В лагере Фредину, как и всякому артисту, жилось терпимо. Он руководил каким-то кружком, и КВЧ устроила ему работу под крышей. Его цирковые истории можно было слушать часами. Бесподобно танцевал; Пел множество уморительно-похабных шансонеток начала века, отплясывая при этом отчаянный канкан.

И еще был у него номер-пантомима: расстрелы в Одесской ЧК.

Показал его мне одному, убедившись, что по соседству в мастерской никого нет.

Тянется заунывный, с надрывом, еврейский мотив без слов. Глаза у Фредина полузакрыты, сумасшедшее лицо, покачивается. Тянется, тянется мотив. И внезапно окрик - «Зец!» (сядь!), и жест выстрела в чей-то затылок. И снова этот въедливый мотив. Вспоминаю, как у меня холодок но спине шел.

 

- 175 -

Как-то вечером случился в мастерских небольшой пожар. Время было рабочее, и огонь моментально погасили. И хоть ночной сторож был здесь абсолютно ни при чем, но надо было найти виноватого, и Фрединым занялся оперуполномоченный. Результат - три месяца штрафной командировки, для Фредина - верный смертный приговор.

На «штрафняке» был тюремный режим. После работы, с повышенной нормой, зеков запирали в зарешеченный барак. Питание было утром и вечером, по сниженной норме, причем пищу не раздавали, а приносили в барак один бак на всех. Раздачей распоряжалась группа самых влиятельных блатных, и те, кто послабее и постарше, попросту не получали еды.

Фредина спасла начальница КВЧ, выпросив его из изолятора на случившийся в это время концерт. На такие вечера в клубе лагпункта всегда и начальство являлось. Мне удалось протиснуться в маленький, битком набитый зал и увидеть, как Фредин с шиком отплясывал лихую чечетку на высоком столике для цветов, величиной не более тарелки. В глазах у него была ясно видимая смерть. И выплясал помилование! Публика ревела от восторга, начальству в первом ряду тоже очень понравилось, и штрафняк отменили. А этот номер всегда потом вспоминали, как «пляску смерти».

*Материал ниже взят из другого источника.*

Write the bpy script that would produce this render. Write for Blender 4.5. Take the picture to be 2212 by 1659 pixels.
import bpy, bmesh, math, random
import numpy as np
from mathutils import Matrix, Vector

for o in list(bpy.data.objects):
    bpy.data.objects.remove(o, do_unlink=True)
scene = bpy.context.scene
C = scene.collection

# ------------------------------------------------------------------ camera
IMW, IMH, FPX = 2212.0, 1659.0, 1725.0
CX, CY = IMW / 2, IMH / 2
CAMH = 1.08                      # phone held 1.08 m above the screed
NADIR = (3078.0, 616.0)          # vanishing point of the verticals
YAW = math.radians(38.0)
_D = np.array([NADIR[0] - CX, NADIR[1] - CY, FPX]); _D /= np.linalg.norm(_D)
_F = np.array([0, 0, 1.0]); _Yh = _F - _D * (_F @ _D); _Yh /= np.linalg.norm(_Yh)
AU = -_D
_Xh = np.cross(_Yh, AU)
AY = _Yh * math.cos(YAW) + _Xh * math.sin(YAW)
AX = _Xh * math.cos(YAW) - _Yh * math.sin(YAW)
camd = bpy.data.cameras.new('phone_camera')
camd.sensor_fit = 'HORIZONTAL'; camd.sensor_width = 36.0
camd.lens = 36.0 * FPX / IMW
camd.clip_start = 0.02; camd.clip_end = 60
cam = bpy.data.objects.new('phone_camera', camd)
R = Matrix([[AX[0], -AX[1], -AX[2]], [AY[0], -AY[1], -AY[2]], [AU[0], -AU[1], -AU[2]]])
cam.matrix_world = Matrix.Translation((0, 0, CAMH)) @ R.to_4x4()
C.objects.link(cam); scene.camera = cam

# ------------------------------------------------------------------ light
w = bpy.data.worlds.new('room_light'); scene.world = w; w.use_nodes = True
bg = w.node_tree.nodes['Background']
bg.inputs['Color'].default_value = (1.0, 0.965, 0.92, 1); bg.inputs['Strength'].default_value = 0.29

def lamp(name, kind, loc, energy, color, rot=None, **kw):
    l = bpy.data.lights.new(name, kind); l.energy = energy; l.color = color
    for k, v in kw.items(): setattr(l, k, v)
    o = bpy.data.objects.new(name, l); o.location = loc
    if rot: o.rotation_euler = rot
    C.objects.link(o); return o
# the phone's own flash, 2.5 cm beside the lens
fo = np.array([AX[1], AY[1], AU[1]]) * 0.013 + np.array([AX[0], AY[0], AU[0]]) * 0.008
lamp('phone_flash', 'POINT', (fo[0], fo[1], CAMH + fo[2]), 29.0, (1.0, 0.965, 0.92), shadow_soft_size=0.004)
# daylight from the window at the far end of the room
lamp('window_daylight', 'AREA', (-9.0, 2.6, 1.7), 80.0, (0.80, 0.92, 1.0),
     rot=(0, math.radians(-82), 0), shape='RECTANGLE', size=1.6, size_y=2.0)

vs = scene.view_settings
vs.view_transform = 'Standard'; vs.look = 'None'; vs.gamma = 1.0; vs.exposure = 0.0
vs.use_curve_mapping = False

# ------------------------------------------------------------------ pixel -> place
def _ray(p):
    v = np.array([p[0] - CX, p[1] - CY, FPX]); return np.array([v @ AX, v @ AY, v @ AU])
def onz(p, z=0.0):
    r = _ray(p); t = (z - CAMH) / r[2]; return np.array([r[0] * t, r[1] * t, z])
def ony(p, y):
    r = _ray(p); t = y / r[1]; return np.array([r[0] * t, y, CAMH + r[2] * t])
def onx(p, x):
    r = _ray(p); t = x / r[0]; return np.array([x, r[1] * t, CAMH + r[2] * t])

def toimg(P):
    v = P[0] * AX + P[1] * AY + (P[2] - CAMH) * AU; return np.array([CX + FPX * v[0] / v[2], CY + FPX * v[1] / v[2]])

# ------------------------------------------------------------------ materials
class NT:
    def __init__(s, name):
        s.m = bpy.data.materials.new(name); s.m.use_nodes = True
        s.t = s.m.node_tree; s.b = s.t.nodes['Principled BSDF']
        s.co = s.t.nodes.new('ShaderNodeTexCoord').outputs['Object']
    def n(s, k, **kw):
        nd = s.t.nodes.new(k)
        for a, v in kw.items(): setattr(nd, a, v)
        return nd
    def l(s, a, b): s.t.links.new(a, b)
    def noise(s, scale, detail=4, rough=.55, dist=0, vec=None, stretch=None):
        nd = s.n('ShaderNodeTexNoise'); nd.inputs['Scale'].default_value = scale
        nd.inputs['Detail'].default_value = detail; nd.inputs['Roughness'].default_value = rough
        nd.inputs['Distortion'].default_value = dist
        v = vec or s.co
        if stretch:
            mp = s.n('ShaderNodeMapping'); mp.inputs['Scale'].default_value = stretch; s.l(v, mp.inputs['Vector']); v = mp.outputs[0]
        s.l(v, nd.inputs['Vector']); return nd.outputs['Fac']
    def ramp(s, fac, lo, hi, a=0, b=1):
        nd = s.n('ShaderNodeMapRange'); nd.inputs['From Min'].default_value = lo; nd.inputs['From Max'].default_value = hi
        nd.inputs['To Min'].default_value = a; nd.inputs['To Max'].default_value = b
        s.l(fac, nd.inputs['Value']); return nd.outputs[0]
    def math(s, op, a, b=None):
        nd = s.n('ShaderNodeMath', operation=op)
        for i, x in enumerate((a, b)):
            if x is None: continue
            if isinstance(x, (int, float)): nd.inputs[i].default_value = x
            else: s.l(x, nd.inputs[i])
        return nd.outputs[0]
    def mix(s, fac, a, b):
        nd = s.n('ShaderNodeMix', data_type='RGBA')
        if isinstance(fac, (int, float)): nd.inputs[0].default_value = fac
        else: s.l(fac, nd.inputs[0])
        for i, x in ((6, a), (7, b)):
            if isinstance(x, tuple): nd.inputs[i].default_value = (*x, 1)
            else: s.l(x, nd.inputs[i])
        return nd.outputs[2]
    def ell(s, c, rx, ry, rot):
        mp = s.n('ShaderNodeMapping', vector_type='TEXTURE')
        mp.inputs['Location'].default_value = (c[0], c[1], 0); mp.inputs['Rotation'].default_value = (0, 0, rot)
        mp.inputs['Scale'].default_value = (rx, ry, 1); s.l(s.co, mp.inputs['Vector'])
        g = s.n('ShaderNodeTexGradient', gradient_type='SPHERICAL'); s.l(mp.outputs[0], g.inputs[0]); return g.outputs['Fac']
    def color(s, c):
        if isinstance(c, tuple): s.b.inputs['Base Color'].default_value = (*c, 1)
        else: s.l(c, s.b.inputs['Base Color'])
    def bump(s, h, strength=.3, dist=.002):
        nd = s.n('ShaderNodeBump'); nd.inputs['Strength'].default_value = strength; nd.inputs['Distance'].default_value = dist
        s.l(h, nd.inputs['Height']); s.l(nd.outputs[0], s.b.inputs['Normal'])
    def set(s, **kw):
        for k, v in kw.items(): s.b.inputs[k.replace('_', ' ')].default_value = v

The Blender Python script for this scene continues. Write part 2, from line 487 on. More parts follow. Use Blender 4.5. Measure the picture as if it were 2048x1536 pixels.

О Петре Семеновиче Фредине можно добавить, что в 1984-м, кажется, году появились о нем две заметки, и не где-нибудь, а в «Советской культуре» и в «Правде», повод, сколько помню, 90-летие старейшего эстрадного артиста. Указывалось, что он сейчас общественный администратор ЦДРИ. Нашли мы его там.

Крошечный, высохший, с огромной эстрадной «бабочкой» алого цвета и - двумя царскими Георгиями на пиджаке, врученными ему, по его словам, лично Брусиловым. Меня он, боюсь, так и не вспомнил. Весной 1986 года узнали мы о его кончине.

Второй ночной сторож, Дин-Дзи-Мин, как и всякий русский китаец, имел и русское имя - Митя. Был он фокусником, притом очень высокого класса, и почти без всяких приспособлений показывал нам самые удивительные штуки, не только с клубной эстрады, а и в мастерских, когда выпадала свободная минута. Секреты фокусов никогда не выдавал - «нелизя, такая закона!». Спрашиваем:

- За что сидишь, Митя?

- Японска шипиёна, - отвечает с добродушной широкой улыбкой.

 

- 176 -

Был он вежливый и услужливый, как, впрочем, и все другие китайцы, кого приходилось встречать в лагере и ссылке. Моложавый, возраст неопределенный. Гордился, что у него на воле есть «русская баба» - и показывал фотографию огромной еврейки в эстрадном китайском костюме; он ее обучил и вместе с ней выступал. Жил он на Дальнем Востоке, имел родню в Китае - отсюда и лагерь. Были признаки, что Митя, может быть, не так прост, возможно, и образован. Но в лагере ведь не принято было допытываться.